AIM OF THE TASK: Return exactly the listing's lines, from its first line to the line holding "col = scene.collection", ends included.

DATA SEGMENT:

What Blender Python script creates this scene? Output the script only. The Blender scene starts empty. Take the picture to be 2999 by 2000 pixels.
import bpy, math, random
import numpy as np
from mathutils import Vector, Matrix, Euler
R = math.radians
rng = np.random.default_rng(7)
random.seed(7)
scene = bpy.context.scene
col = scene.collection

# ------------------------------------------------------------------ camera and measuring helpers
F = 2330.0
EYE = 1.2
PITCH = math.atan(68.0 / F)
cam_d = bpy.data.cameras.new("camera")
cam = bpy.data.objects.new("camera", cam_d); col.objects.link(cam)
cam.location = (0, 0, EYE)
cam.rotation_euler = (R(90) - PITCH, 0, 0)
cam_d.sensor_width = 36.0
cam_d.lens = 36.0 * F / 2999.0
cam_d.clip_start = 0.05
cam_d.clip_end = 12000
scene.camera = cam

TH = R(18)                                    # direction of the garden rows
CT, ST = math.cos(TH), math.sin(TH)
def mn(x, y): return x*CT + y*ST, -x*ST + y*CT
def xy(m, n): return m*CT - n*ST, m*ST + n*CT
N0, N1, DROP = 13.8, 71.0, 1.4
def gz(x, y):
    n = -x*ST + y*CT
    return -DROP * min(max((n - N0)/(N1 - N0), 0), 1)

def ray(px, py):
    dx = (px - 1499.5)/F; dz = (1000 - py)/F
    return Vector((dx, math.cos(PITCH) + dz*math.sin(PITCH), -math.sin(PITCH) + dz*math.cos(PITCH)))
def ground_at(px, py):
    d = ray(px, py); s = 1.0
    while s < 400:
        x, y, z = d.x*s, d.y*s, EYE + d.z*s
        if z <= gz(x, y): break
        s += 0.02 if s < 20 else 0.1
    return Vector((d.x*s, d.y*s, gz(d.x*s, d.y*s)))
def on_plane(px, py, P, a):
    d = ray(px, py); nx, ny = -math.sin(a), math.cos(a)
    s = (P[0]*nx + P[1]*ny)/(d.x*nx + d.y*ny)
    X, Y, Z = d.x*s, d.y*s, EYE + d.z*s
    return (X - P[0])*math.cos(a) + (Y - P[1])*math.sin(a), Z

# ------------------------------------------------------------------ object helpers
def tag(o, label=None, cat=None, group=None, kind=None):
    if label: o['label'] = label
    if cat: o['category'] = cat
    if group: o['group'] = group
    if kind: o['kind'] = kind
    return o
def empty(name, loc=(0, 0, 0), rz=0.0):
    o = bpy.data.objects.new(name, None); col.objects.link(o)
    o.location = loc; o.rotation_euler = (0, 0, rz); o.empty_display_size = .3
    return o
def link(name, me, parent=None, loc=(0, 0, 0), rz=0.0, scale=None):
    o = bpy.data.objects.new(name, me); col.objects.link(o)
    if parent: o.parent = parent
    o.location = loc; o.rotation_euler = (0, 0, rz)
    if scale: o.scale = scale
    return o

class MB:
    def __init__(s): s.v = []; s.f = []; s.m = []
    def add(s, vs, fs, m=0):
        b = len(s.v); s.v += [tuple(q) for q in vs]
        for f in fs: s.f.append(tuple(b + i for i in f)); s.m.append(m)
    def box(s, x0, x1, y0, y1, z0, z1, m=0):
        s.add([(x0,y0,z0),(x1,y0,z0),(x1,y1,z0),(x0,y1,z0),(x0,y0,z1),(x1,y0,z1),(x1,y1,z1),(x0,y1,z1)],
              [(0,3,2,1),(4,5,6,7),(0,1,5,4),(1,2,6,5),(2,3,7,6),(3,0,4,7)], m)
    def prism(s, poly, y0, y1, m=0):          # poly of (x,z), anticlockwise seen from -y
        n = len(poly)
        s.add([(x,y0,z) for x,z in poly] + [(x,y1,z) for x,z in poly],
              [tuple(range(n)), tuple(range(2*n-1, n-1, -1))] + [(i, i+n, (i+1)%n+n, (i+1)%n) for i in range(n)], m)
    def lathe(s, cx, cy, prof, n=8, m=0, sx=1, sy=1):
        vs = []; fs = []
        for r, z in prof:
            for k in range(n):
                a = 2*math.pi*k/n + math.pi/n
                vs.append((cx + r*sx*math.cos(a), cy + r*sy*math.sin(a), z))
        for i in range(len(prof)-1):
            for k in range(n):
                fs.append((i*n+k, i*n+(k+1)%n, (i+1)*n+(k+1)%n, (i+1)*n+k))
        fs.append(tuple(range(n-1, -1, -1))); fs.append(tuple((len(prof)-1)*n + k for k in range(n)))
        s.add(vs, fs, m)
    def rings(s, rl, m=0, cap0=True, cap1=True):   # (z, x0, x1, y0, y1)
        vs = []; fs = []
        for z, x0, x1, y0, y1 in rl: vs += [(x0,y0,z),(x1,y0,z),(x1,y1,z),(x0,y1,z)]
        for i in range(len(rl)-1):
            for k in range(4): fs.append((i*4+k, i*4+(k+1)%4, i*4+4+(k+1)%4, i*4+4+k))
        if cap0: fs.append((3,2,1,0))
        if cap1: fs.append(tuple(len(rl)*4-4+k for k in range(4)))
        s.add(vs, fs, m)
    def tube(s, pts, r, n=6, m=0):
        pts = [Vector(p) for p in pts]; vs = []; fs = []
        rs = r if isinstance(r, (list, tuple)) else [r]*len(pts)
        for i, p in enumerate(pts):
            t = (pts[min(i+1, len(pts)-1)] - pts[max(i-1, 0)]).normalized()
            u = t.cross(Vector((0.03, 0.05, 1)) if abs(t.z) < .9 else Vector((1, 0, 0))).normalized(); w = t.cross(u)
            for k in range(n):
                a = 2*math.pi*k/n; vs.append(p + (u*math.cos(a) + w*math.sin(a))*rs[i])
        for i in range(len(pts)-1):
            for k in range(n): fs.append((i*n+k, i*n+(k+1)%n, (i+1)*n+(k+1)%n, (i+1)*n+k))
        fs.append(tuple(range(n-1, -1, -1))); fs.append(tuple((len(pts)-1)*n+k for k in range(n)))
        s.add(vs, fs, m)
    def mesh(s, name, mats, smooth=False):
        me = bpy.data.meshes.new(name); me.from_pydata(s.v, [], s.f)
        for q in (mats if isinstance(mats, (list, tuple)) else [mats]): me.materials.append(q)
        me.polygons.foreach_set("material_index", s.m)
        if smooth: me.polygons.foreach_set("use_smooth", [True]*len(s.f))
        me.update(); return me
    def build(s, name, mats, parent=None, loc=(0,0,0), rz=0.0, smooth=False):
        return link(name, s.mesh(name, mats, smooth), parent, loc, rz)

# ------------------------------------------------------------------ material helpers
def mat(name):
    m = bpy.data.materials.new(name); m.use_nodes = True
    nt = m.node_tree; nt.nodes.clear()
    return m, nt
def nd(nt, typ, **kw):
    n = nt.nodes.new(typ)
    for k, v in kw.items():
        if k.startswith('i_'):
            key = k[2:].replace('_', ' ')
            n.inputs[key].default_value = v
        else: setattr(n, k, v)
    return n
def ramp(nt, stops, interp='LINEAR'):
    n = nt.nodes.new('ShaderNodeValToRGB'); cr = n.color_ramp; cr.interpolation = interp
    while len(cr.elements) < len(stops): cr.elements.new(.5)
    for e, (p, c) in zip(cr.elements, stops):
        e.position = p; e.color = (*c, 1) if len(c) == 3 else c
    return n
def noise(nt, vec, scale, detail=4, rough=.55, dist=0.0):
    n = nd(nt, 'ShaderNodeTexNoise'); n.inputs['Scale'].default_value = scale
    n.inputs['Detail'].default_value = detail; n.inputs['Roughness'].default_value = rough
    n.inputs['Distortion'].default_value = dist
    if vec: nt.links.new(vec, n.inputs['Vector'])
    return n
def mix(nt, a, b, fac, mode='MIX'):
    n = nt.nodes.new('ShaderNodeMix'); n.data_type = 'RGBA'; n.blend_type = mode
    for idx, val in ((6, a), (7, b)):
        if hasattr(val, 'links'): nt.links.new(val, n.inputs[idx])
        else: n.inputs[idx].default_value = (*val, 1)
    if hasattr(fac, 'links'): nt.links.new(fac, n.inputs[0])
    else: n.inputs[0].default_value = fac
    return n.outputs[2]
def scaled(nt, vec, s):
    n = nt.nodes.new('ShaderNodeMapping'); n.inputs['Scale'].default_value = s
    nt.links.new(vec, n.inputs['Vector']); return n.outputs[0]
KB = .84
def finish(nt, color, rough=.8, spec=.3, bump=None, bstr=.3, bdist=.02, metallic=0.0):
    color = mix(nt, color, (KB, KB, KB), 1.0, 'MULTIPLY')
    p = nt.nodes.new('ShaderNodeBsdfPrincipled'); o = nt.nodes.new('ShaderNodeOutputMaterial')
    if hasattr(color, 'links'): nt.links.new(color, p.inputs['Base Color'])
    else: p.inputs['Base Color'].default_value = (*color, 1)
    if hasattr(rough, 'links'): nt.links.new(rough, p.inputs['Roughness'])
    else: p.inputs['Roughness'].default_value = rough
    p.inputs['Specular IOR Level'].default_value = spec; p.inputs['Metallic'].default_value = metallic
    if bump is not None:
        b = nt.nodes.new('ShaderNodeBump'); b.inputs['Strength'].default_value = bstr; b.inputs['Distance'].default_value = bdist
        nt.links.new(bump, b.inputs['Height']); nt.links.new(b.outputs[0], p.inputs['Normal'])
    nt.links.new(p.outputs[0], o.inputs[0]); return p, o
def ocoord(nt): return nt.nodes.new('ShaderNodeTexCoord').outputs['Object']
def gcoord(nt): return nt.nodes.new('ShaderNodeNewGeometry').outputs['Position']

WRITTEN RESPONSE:
What Blender Python script creates this scene? Output the script only. The Blender scene starts empty. Take the picture to be 2999 by 2000 pixels.
import bpy, math, random
import numpy as np
from mathutils import Vector, Matrix, Euler
R = math.radians
rng = np.random.default_rng(7)
random.seed(7)
scene = bpy.context.scene
col = scene.collection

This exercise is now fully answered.